In a provocative, interesting but troubled piece, (https://www.nytimes.com/2021/07/30/opinion/catholic-church-politics.html) conservative Walther Matthews makes a strong case for the current relevance of Catholic social teaching. It makes a fatal assumption: that there are "Catholic" political positions or possibly even a latent Catholic ideology.

There are three parts to his argument. In the first he recalls the ultra-conservative Catholic periodical Triumph of the 1960s and its startlingly radical approval of the violence of the Black Power movement as a justifiable resistance to the "souless tyranny of secular liberalism." In the second section, he asserts that there is a third way, a distinctively Catholic position, as alternative to the two mainstream options of conservative/progressive. Finally, he calls for the strengthening of a Catholic culture as the sourse of this new politics.

While critical of the tolerance for violence, Matthews seems to approve of the radical Triumph critique of the reiging secular liberalism in a systemic way. On the far left we find such an absolute renunciation in the pacifism/anarchism of the Catholic Worker. Currently, the Benedict Option of Rod Dreher mirrors this harsh negativity about the West.

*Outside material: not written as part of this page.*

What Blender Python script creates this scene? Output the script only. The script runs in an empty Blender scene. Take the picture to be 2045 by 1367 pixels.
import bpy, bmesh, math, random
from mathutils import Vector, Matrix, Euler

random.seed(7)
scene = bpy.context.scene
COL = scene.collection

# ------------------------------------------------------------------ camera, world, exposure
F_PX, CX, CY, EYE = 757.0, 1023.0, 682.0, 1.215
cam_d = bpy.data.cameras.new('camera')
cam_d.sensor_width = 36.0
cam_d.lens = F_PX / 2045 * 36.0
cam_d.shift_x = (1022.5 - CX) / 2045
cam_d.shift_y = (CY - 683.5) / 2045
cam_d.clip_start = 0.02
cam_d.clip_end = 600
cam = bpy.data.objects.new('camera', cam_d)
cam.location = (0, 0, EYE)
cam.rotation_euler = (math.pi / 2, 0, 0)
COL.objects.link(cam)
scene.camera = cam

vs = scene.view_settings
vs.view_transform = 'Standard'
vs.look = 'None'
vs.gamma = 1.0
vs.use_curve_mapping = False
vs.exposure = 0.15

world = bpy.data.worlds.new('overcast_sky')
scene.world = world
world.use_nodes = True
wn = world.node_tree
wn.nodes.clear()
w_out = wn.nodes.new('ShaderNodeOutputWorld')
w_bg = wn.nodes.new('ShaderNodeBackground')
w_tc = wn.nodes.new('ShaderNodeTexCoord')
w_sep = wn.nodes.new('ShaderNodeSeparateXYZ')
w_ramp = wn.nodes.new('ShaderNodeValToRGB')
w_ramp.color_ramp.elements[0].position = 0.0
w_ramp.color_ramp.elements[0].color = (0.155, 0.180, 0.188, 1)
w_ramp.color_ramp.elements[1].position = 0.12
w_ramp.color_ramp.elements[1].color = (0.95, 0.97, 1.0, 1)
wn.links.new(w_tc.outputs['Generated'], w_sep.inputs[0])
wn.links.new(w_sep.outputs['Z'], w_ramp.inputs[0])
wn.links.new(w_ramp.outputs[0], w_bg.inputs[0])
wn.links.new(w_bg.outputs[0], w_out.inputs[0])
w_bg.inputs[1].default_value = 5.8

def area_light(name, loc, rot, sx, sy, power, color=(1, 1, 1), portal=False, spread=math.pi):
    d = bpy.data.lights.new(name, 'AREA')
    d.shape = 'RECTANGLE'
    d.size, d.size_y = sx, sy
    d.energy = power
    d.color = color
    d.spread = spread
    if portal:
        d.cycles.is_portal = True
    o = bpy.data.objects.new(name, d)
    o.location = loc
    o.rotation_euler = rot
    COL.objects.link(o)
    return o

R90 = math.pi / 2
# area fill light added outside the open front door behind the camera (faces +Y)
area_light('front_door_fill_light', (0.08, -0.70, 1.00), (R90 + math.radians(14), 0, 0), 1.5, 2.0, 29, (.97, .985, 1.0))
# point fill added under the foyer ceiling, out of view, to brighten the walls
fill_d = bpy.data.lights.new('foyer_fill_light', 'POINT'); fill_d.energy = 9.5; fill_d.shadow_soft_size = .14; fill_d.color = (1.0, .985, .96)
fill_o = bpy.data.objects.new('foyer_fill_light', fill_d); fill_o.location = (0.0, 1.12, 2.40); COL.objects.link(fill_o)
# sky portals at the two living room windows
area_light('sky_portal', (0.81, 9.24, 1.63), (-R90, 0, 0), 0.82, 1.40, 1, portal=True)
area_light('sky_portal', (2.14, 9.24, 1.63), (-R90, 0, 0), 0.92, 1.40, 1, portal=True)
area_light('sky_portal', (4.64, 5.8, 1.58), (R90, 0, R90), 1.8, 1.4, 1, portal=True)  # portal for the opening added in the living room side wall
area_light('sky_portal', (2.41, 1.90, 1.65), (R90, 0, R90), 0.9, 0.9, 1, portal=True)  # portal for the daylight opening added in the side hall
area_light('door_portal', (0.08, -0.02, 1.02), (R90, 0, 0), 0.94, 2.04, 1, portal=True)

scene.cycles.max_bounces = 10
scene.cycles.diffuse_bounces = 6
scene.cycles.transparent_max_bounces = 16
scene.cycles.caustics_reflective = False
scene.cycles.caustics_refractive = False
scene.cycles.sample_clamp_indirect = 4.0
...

The second part, the heart of the article, takes a different approach: he advocates a distinctive Catholic approach to the various issues. The tone here is positive by comparison with the beginning: that a moderating Catholic approach will bring together, purify and correct what is best of both alternatives. This seems less than realistic. But more problematic is the very assertion of a "distinctive Catholic political position." The Church proposes no political position, party or ideology. The Church teaches moral truths, but the application is almost always complicated in politics. There are three political positions that are intrinsic to our faith: the protection of the innocent and powerless; the protection of our freedom to live our faith; and the protection of the family. On all other issues that are not intrinsically evil (genocide, infanticide, slavery, torture, etc.) it is a huge mistake to baptise some option as Catholic. Health care, war, immigration, guns, death penalty...and all the rest...are dense, complex, ambiguous, uncertain issues about which perfectly good Catholics can have a wide variety of views. At the Eucharist, we kneel with anarchists, Visigoths, libertarians, tea party people, Tradinistas, and so forth. It is divisive and clerical in the worst sense to sacrilize some policy or ideology as Catholic.

A case in point is his comparison, negatively, of EWTN's dismissal of BLM sympatizer, Gloria Purvis, with Mother Angelic's admiration for the Civil Rights movement. He implies that Purvis view is the Catholic one. That is a problem. Racism is surely a sin. But the allegation of systemic white racism in the USA 2021 is disputable to say the least. There is not Catholic position on this: neither the affirmation not the denial of it. The bishops are prone to wade carelessly into such muddy waters in a presumptuos clericalism that assumes their competence in such practical matters. EWTN has a problem: they are not the hierarchy but a quasi-ecclesial body that presumes to be avoice of Catholic orthodoxy. My view is that their weakness is precisely in politics as when Raymong Aroyo moves back and forth between Fox News and the World Over. His witness to the faith is muddied by his alliance with the Right.

Matthews' argument is strong in the first and last section. Our world has gone into deep darkness. We face three competing totalitarianisms: Jihadism, Communism and Secular Liberalism. We fight to protect our the practice of our faith, our children and the innocent/powerless. We have no global vision to offer. We are genuinely post-modern: minimalist, defensive, humble, concrete, local, personal. We cannot detach from national and global politics but we do so with painful realism, with small expectations, with an eye always on the next life.